Anyway, Nozick has a doughty defender, in the form of Mark Friedman, who has recently published an excellent book about Nozick. I should add that the book is effing expensive so I'll wait to read it in a library or for when the paperback comes out. He deals with Fried (yup, that is how her named is spelled), here on his own website. . . As an example of intellectual demolition and controlled anger, Friedman's essay is excellent.

Update: here is another strong critique, via the Reason Papers, of how Barbara Fried tries to argue that a person, like the Wilt Chamberlain of the Nozick example, benefits from some sort of unjust "surplus value" (rather akin to the Marxian use of that term). Those who use the term seem to be making the elemental mistake of assuming that there is some "intrinsic" measure of what something, or some piece of human labour (like playing basketball) is worth. This is rather like the old idea of Medieval scholastics who imagined there was a "just" price for things and labour. (It is sobering to realise how long such old ideas can endure). But this is a nonsense. Surely, the marginalist school of economics has taught us that the price of a thing or service is what people are willing to pay or sell it for, nothing more or less. And remember, if a Wilt Chamberlain does, as a result of his allegedly "undeserved" talents, become very rich, then the people paying him the money to see him play are happy to do so. It is, as such, a positive sum game. They were not forced to see him play; and in a competitive marketplace, if people really became disgusted at the high earnings of talented people, they could spend their money differently.

As mentioned in the comment thread to this article, if we start to insist people get paid for what their labour and services are "intrinsically worth", it is a dead end. This is mysticism: there is no such thing. Of course, we all sometimes gasp in horror when we see an item worth so much money that we say, "God, there is no way that hunk of rubbish is worth that!", and I fully understand that reaction. But unlike Barbara Fried or other redistributionists, I don't consider it right to confiscate in this case. It simply does not follow at all.

I came across the Fried argument, originally, when reading this book, Justifying Intellectual Property, by Robert Merges.

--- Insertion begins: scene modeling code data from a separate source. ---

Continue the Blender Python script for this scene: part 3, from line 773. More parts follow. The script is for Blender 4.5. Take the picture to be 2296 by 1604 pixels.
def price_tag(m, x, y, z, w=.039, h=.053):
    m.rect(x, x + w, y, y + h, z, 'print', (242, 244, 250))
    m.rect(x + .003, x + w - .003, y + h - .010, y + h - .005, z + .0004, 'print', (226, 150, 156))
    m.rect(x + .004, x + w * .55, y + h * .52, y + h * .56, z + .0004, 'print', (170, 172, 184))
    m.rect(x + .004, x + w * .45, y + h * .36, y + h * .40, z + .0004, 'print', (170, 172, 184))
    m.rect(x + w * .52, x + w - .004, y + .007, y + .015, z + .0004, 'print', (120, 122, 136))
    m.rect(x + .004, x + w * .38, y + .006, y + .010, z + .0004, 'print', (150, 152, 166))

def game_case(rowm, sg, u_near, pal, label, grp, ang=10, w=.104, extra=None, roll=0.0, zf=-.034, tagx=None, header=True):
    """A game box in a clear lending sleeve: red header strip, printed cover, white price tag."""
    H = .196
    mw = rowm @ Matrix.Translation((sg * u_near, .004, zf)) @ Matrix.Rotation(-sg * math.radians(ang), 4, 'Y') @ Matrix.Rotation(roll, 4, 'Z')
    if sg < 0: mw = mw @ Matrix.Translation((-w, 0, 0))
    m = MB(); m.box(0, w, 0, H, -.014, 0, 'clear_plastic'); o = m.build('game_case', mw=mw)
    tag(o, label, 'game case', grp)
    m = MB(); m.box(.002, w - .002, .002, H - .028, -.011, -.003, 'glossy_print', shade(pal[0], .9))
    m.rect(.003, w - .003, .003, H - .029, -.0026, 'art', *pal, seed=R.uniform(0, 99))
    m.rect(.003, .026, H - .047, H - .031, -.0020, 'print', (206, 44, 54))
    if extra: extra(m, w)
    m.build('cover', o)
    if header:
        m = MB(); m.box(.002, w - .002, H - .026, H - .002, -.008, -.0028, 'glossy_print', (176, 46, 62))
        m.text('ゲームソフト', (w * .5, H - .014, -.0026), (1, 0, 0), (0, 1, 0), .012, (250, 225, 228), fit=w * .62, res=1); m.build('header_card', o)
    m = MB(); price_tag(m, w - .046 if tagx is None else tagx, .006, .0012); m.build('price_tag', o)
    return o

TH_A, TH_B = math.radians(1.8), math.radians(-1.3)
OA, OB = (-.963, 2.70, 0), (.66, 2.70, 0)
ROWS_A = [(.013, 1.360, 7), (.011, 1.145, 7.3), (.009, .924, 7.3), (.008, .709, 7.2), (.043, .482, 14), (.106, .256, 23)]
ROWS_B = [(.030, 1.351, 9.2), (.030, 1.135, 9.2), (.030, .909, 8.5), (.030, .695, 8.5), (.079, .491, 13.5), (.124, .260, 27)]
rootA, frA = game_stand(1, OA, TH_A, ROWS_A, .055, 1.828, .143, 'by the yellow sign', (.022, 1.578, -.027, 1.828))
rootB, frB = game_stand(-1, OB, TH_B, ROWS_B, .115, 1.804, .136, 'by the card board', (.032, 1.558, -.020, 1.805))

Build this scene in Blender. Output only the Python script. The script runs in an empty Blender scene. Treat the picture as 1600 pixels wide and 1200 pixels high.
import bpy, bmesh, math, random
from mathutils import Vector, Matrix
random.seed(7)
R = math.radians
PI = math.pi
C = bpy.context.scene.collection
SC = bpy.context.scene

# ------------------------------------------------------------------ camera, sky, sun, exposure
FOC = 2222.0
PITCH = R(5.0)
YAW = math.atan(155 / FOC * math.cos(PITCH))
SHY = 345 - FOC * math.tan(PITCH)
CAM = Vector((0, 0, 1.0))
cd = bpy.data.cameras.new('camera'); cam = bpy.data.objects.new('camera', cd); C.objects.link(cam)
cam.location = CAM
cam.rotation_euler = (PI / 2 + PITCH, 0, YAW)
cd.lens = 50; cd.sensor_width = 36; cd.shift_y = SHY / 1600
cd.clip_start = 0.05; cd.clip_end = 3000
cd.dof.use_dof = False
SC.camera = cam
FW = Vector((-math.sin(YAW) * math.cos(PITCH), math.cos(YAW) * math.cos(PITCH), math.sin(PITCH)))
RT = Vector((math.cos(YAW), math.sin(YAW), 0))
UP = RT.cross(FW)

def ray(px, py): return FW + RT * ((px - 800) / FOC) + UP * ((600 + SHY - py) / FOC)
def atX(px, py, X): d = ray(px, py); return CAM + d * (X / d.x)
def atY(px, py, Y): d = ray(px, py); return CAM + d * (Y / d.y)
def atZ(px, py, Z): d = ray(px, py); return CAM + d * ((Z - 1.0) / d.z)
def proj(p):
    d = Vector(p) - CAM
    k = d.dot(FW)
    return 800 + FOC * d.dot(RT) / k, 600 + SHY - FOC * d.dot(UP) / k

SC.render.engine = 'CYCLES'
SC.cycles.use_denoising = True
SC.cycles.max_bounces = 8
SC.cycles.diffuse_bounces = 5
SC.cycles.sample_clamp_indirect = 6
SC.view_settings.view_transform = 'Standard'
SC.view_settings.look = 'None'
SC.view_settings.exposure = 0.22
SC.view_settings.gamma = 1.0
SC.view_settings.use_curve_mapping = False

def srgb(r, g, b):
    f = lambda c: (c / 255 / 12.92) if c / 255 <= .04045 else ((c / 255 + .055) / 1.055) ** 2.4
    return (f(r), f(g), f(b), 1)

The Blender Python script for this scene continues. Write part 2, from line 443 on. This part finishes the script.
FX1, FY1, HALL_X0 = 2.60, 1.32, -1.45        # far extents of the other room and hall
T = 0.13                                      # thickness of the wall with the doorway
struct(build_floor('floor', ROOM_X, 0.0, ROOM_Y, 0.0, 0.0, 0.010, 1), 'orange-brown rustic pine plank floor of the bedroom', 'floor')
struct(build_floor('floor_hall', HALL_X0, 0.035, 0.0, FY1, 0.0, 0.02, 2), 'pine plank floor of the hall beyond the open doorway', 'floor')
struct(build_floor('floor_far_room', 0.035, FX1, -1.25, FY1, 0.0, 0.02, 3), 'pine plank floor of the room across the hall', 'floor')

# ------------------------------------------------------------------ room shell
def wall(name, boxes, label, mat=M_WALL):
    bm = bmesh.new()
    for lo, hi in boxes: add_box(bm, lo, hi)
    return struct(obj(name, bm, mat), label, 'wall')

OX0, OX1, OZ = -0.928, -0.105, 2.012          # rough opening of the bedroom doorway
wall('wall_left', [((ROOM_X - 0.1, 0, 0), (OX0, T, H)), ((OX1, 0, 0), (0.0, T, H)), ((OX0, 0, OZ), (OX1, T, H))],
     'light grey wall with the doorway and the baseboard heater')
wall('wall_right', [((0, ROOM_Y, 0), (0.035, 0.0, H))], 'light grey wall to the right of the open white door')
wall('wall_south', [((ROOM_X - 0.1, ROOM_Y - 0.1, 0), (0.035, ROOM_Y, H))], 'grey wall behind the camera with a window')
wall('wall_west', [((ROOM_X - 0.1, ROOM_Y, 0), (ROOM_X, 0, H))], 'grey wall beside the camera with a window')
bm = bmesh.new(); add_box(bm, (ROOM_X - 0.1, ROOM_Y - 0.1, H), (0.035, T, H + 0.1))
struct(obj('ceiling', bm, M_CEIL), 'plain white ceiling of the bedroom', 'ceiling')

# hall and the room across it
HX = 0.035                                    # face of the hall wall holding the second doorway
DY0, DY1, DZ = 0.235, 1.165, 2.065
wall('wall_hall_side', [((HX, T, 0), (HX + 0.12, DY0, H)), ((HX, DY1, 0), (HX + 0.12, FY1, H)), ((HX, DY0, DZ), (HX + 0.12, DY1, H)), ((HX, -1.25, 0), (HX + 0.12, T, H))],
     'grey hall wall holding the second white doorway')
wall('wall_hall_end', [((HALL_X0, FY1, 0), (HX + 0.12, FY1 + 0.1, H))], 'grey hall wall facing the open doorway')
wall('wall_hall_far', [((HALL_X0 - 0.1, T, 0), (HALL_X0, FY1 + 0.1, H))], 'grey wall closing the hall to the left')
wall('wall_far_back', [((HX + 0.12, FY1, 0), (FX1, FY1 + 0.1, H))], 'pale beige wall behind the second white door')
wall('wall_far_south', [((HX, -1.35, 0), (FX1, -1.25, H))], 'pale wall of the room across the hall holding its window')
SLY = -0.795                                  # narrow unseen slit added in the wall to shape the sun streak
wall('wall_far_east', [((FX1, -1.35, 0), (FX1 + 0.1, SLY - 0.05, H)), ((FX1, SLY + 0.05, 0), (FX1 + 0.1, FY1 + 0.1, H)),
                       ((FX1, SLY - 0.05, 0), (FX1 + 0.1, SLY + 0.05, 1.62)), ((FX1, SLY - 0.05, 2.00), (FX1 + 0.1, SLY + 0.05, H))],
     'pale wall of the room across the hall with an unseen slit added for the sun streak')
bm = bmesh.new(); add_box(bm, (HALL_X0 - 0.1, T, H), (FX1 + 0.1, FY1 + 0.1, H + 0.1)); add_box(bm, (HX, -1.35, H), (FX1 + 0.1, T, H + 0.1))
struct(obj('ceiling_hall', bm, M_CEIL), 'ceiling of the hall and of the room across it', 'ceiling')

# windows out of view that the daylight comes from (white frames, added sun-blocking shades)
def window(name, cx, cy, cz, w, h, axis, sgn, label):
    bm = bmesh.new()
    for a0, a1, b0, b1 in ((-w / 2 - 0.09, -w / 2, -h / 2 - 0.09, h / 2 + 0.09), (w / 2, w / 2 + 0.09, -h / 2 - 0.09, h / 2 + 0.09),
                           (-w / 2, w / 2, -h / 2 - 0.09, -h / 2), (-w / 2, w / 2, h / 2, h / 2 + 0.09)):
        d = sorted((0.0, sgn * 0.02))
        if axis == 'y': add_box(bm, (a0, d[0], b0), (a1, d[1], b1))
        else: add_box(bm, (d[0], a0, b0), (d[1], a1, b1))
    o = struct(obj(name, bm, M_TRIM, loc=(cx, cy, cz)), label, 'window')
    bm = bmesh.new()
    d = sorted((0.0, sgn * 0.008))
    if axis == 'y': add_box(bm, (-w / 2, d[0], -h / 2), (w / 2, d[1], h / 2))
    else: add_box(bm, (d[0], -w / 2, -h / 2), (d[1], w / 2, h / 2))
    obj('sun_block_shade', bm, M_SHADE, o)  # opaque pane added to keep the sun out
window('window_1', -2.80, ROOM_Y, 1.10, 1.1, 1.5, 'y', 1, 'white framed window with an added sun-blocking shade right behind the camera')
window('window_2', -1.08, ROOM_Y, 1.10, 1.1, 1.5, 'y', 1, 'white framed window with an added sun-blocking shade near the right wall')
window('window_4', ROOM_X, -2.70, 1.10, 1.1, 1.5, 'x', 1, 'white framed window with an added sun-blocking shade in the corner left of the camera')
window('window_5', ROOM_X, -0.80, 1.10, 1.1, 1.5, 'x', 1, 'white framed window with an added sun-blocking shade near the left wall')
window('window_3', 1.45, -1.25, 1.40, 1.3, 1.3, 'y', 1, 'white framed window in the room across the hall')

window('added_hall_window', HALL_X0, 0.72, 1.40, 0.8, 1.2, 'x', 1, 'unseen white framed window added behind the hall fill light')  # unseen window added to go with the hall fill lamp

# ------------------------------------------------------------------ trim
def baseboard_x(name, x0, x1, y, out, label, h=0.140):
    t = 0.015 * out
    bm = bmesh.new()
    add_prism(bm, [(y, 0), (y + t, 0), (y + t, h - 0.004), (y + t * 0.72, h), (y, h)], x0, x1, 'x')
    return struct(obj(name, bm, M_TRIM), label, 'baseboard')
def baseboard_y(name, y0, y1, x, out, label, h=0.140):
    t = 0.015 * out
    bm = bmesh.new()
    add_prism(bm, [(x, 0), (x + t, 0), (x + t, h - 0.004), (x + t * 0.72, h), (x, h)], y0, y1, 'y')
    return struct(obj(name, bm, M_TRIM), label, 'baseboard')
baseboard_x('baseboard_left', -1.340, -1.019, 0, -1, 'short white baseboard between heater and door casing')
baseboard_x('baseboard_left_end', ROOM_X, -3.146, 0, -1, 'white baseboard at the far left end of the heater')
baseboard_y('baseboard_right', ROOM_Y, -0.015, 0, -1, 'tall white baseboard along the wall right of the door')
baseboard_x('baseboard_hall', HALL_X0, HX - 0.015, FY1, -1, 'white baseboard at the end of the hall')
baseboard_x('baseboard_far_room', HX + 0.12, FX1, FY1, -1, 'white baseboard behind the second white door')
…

It is quite a good book, but it has several flaws, not least a fairly uncritical appreciation of the egalitarianism of John Rawls, and it also approvingly cites the Fried attack on Nozick, while also approvingly writing of the idea that it is possible to measure if someone "deserves" to get a certain share for his/her work. It is, nevertheless, an engagingly written attempted defence of IP. I don't think it is going to persuade the hard-core anti-IP crowd, though, but it is one of the more interesting attempts at defending IP out there.